As stupid as it might sound, older people everywhere would probably be better off if they'd abandoned prudence and borrowed more.

That is obviously not what the central bankers or our political leaders want. But that's the situation they've created.

What's the alternative?

This transfer from savers to borrowers has also been taking place here in the U.S. and in Canada, to varying degrees.

Some U.S. pension funds are in danger of default, at least partially because of these artificially low interest rates, and Canadian pension funds that are heavily invested in safer debt have been injured, too.

In an interview in his Ottawa office, Bank of Canada governor Mark Carney defends quantitative easing elsewhere, and his own low-interest rate policy, though he does acknowledge that it has been hard on pensioners and savers.

Like all central bankers, he argues the (impossible to prove) negative: There have been consequences, yes, but if we hadn't done this, things would be far, far worse.

As for carrying out these solutions on the backs of the virtuous: "I don't see a world where the virtuous are rewarded if we suffered a second Depression," he says. "These are the stakes."

Carney would prefer not to talk about the enormous power central bankers have gained since 2008, saying only: "We have a tremendous responsibility … because of a series of mistakes that were made in the private sector and the public sector."

See the surge in central bank holdings, the printing of new money, beginning in the spring of 2008 with the bank bailouts and the acquistion of long-term securities to keep interest rates down.
See the surge in central bank holdings, the printing of new money, beginning in the spring of 2008 with the bank bailouts and the acquistion of long-term securities to keep interest rates down. (International Monetary Fund)
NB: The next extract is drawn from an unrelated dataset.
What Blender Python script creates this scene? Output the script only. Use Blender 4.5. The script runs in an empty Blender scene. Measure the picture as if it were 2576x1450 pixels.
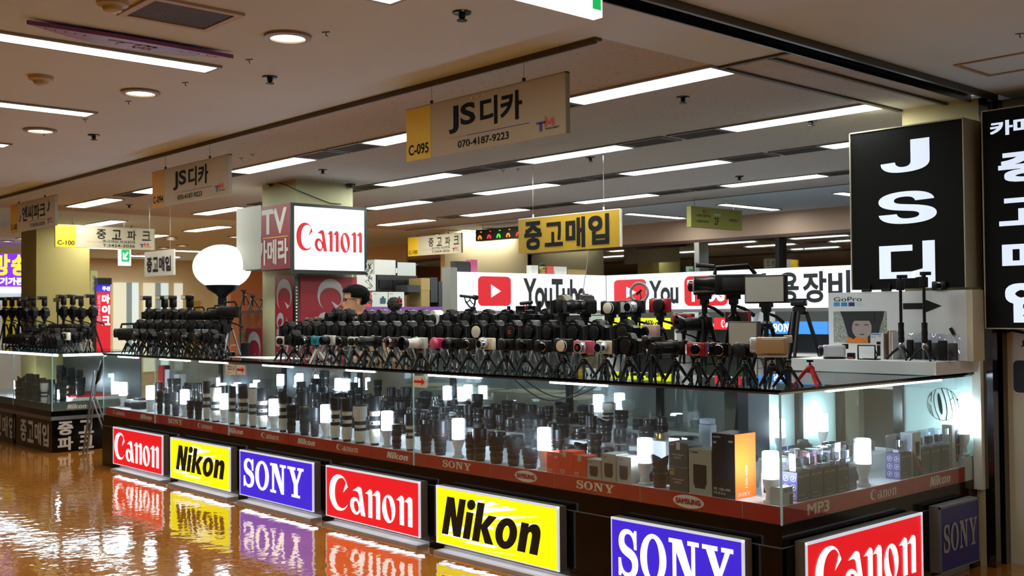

As Canada has performed better than most Western nations, Carney has not ordered any new money printing.

But he has kept interest rates down, and that has fed the real estate booms over the last few years in Vancouver, Toronto, Calgary and elsewhere.

He scoffs at the suggestion that "the party" will end at some point. "I am not sure we are having a party right now," he says. "It doesn't feel like a party."

And, in fact, he has repeatedly expressed concern at the huge debt levels Canadians are accruing, at least partly because of his low-rate policies.

But surely he understands the anger of an older person watching their savings being eroded, I ask him.

Carney smiles grimly. That question is clearly a sore point. He gets a lot of mail on the topic.

Canadians, he says, must understand that the alternative is massive unemployment and thousands of businesses going under, and "my experience with Canadians is that they tend to think about their neighbours and their children and more broadly … they care a little bit more than just about themselves."

Asked whether central bankers are not in fact enabling irresponsible behaviour by speculators enamoured of cheap money, not to mention politicians who can't curb their borrowing and spending, Carney merely remarks that voters in a democracy get the governments they choose.